Now the war is continuing with
extreme brutality. It is not just a war between the guerrilla and the army,
village guards, and special forces. The government has driven hundreds of
thousands to flee. Half dead from starvation, they are moving around, homeless,
not even a tent over their head. Ankara, by setting in motion a mass exodus,
has also declared war on the unarmed Kurdish people.
The people from Anatolia had also
founded a party and elected 20 representatives to Parliament. This party was
banned. They founded a new party, this too was banned. Eight of their MPs were
charged, threatened with death sentences, and finally sentenced to long years
of imprisonment. Only now has democratic Europe started to wake up just a little.
This terrible war must not be
allowed to continue. Turkey is economically finished, its people impoverished.
Turkey's domestic and foreign debts are growing and growing. If the war is
allowed to continue, Turkey will be faced with the greatest catastrophe in its
history.
Every war, be it in Rwanda, Bosnia,
or Afghanistan, is wearing humanity out; it degenerates more and more, becomes
more inhuman with each battle, each massacre, and each famine.
When it was founded, the Turkish
Republic should have given the Kurds the same basic rights which it gave to the
Turkish people. At the turn to the 21st century, no people, no ethnic group,
should be deprived of their basic human rights. Neither Turkey nor any other
state has the power to do that. After all, it was the strength of the people
which drove the Americans out of Vietnam, the Soviets from Afghanistan, and
which perform ed the miracle of South Africa.
The Turkish Republic must not enter
the 21st century as an accursed country. The conscience of humanity will help
the peoples in Turkey to end this inhumane war. Especially the people of those
countries which sell arms to the Turkish state must help to end it. But we in
Turkey must always keep in mind that the road to real democracy will only lie in
the peaceful solution of the Kurdish question.

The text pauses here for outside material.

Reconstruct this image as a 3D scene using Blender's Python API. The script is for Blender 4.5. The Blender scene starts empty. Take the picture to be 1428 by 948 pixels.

It is a crime against humanity that
the Turkish leadership, since the foundation of the Republic, has tried to
destroy the language of the Kurds and their culture, even if that pressure was
slightly loosened recently. In the 21st century, crimes against humanity will
be subject to the full glare of publicity and put on trial, one after the
other. These won't be any of the usual cosmetic trials because what will be on
trial will be the honour and humanity of a country.